I’ve been told I should be grateful.
And I am.
Grateful for the roof over my head, for the days I managed to laugh when there wasn’t anything funny about it.
I’m grateful for the friends who showed up, the few family members who stayed solid, and for the unexpected kindness of strangers when I needed it most.
Grateful for the lessons, even the ugly ones.
Because while I wouldn’t wish them on anyone, they made me sharp, honest, and a little less afraid of my own voice.
But gratitude doesn’t cancel out truth.
And it doesn’t mean I have to stay quiet about the people who made a hard life harder, or about the petty, small hearted games that still play out long after the ones who held this family together are gone.
If telling my story makes anyone twitchy, well, that’s not my burden to carry.
I didn’t make this mess.
I just lived through it.
And now, I write about it.
Not because I’m angry (though sometimes I am).
Not because I want revenge (I wouldn’t waste the energy).
But because these stories matter.
Because for every person who finds these words uncomfortable, there’s another person who reads them in silence, nodding, thinking, “Finally. Someone said it.”
And those are my people.
The ones still swallowing their stories because someone told them it wasn’t polite to say how they really felt.
The ones who’ve been made to feel dramatic, difficult, ungrateful, or angry for simply naming what happened to them.
The ones who carry their family’s mess in one hand and their own survival in the other.
If you’re one of them, you’re safe here.
You don’t have to pretend it didn’t hurt.
You don’t have to justify your grief, your anger, your exhaustion, or your decision to finally tell your side.

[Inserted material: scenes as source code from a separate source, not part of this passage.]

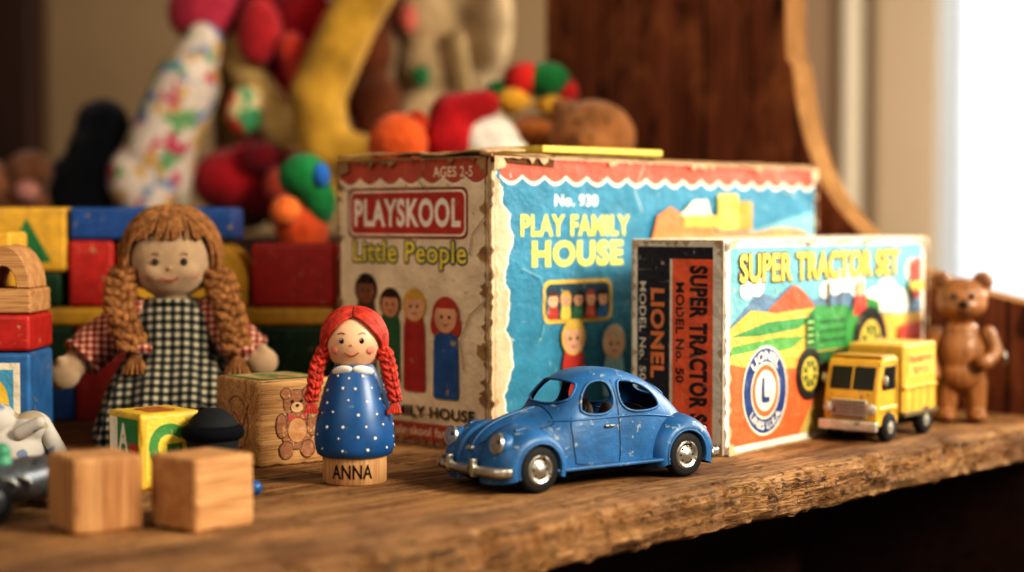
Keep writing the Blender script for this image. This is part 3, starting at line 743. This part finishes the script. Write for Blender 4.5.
def braid(root,name,pts,mat,r,amp,turns,taper=.75,fuzz=0):
    cen=cpath(pts,70); sub=[]
    for s_ in range(3):
        ph=s_*2*math.pi/3; p=[]
        for i,q in enumerate(cen):
            t=i/70*turns*2*math.pi; k=1-(1-taper)*i/70
            p.append(Vector((q[0]+amp*k*math.sin(t+ph),q[1]+amp*.6*k*math.sin(2*(t+ph)),q[2])))
        for f in range(6):
            a=f*2*math.pi/6; j=random.uniform(.45,.65); sub.append([tuple(v+Vector((math.cos(a+i*.12)*r*j,math.sin(a+i*.12)*r*j,0))+Vector((random.uniform(-fuzz,fuzz),random.uniform(-fuzz,fuzz),random.uniform(-fuzz,fuzz)))) for i,v in enumerate(p)])
    o=tubes(name,sub,r*.42,mat,root,[1-(1-taper)*i/70 for i in range(71)],2)
    if fuzz:
        fl=[]
        for _ in range(40):
            q=Vector(cen[random.randrange(2,69)]); d=Vector((random.uniform(-1,1),random.uniform(-1,.2),random.uniform(-.8,.5))).normalized()
            a=q+d*r*1.3; b=q+d*(r*1.4+random.uniform(.15,.4)); m=(a+b)/2+Vector((0,0,.1)); fl.append(cpath([tuple(a),tuple(m),tuple(b)],5))
        tubes(name+'_fuzz',fl,.03,mat,root)
    return o
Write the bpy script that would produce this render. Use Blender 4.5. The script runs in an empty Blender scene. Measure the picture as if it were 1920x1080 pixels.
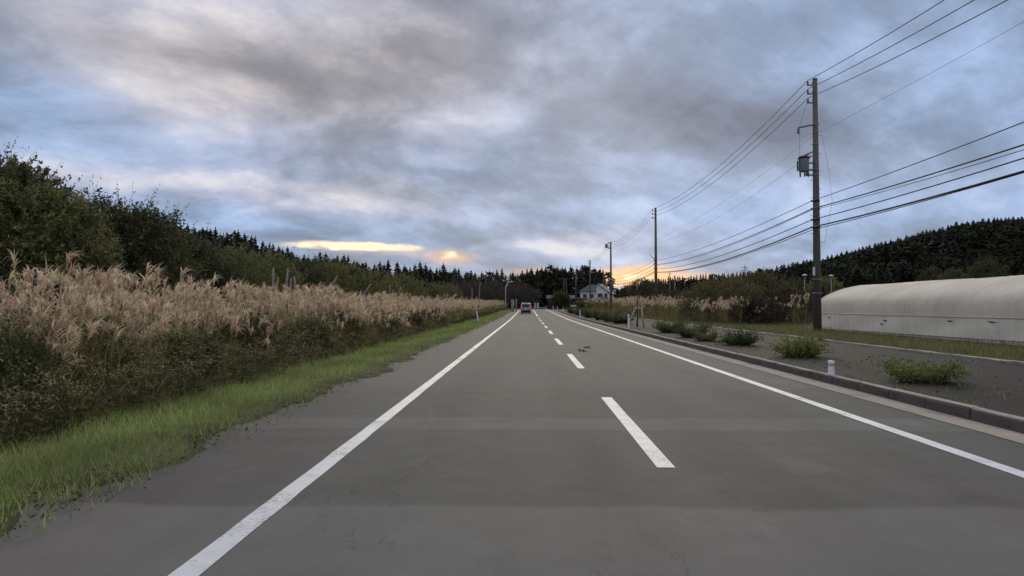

And you definitely don’t have to apologize for being the one who saw it all, stayed standing, and decided to say it out loud.
Carry on.
Tell your story.
Because silence never saved anyone.
Lesson of the Day:
Gratitude isn’t silence.
You can be thankful for what you have and still name what hurt you.
You’re allowed to honor your survival and call out the people who made it harder than it had to be.
Never let anyone convince you that peace comes from pretending.
It comes from finally telling the truth, out loud, in your own words, on your own terms.